§ **TASK BRIEF**: Determine which lines contain the word "More", then copy those lines.

---

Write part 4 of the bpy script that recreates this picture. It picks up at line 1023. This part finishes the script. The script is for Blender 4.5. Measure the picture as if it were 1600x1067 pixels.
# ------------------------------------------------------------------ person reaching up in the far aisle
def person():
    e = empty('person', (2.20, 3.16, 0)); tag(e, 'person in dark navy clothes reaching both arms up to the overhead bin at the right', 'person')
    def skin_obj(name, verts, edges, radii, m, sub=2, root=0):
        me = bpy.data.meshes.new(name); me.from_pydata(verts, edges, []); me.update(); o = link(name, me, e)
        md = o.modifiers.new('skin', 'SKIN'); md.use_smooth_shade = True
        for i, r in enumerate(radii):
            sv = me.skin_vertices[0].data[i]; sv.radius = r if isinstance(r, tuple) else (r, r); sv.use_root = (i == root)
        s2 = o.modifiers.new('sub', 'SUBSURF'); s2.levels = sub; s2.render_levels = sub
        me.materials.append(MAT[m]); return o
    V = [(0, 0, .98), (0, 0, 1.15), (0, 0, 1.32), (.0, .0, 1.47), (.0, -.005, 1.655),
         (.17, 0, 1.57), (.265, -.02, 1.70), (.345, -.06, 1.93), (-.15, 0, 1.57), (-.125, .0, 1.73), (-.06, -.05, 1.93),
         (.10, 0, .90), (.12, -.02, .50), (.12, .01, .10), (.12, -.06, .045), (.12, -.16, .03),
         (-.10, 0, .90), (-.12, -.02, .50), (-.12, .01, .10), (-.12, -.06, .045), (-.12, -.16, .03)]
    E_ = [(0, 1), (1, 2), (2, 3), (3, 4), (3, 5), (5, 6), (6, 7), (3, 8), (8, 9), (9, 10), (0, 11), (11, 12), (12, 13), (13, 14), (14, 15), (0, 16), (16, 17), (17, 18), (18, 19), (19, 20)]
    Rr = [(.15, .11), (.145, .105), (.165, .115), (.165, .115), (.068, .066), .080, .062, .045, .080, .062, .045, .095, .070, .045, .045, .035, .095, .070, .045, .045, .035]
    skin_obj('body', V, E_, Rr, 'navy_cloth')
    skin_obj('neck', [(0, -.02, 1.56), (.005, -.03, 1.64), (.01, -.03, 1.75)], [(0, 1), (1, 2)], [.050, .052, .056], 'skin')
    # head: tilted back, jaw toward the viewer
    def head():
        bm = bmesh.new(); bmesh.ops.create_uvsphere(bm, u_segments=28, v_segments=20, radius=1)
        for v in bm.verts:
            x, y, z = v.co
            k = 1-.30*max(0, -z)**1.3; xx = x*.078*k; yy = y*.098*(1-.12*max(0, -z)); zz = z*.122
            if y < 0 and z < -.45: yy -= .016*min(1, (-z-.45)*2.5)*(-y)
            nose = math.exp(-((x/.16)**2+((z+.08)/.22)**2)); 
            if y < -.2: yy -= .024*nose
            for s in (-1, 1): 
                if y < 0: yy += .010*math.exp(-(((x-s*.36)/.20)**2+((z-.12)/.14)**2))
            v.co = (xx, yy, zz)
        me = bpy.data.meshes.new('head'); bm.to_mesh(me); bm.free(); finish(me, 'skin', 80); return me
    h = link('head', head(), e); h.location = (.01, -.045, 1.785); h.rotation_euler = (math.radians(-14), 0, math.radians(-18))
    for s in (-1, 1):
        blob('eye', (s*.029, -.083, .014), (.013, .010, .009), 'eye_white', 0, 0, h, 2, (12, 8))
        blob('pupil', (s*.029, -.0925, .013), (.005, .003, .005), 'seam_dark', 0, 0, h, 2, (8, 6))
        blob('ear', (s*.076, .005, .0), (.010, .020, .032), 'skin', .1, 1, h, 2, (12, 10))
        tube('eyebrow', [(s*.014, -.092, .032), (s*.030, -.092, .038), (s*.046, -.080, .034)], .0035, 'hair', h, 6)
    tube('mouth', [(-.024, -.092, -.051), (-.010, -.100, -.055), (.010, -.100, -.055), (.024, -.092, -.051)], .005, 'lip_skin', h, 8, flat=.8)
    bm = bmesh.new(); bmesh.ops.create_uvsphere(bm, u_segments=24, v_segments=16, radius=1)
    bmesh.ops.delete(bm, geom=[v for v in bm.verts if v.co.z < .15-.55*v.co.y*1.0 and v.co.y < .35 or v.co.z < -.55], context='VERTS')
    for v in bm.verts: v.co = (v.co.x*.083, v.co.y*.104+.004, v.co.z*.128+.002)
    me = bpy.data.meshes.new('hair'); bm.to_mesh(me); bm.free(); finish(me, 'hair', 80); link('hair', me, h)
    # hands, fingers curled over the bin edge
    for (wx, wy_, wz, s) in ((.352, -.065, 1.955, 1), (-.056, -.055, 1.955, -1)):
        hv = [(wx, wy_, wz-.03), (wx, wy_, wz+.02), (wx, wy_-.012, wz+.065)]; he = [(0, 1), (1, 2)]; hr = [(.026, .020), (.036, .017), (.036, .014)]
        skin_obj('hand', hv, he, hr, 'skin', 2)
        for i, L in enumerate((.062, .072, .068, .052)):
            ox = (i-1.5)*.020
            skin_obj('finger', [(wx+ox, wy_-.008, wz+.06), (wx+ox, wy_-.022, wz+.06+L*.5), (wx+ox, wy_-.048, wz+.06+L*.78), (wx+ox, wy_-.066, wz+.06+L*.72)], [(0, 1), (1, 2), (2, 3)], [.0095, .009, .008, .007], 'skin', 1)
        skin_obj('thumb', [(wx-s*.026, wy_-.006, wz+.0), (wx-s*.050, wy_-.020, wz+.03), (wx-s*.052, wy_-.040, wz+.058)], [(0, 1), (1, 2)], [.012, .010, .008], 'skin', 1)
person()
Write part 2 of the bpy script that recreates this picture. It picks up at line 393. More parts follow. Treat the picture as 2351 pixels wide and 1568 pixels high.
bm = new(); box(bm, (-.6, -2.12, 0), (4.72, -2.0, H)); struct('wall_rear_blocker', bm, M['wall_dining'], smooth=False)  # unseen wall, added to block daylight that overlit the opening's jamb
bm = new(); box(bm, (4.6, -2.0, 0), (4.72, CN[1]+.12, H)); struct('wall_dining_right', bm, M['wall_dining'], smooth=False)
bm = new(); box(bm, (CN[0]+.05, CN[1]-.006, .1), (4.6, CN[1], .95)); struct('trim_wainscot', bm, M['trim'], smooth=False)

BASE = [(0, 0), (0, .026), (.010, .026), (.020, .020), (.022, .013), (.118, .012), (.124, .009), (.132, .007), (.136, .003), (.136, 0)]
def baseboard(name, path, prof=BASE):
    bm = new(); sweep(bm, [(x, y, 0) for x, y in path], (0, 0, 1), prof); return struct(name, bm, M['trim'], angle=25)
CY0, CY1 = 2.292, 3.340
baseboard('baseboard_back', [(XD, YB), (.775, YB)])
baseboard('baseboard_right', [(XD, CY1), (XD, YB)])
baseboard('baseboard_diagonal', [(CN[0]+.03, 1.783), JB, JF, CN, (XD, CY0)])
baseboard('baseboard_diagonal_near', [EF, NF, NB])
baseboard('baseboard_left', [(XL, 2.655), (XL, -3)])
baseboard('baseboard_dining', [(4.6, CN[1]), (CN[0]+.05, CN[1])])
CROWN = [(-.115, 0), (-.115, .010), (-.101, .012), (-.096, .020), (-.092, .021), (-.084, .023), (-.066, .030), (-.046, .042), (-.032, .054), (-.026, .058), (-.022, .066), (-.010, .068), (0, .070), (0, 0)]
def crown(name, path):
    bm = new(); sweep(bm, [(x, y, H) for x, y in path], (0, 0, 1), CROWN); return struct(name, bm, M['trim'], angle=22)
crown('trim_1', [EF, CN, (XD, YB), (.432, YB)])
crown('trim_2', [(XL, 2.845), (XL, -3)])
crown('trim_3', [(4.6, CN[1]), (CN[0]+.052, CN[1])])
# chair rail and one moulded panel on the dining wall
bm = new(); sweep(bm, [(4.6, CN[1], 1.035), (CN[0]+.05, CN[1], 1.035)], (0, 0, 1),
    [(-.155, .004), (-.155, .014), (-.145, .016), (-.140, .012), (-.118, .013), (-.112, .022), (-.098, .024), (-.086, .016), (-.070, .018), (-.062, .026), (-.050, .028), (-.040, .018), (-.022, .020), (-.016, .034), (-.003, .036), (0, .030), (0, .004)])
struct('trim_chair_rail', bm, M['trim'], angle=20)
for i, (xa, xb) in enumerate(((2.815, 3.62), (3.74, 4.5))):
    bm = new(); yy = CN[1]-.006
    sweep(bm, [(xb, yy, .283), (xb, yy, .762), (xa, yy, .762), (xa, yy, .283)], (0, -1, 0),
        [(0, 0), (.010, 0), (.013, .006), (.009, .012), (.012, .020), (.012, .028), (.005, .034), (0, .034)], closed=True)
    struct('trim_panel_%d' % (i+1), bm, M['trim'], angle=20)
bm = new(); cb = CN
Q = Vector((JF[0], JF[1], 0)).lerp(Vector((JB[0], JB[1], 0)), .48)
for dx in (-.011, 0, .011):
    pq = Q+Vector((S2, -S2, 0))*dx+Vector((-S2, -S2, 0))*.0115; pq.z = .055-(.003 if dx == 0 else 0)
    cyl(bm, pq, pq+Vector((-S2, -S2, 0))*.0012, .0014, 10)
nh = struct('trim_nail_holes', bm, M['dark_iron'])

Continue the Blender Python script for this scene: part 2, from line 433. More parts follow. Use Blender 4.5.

---

§ **ANSWER TO THIS PROBLEM**:
Write part 2 of the bpy script that recreates this picture. It picks up at line 393. More parts follow. Treat the picture as 2351 pixels wide and 1568 pixels high.
Continue the Blender Python script for this scene: part 2, from line 433. More parts follow. Use Blender 4.5.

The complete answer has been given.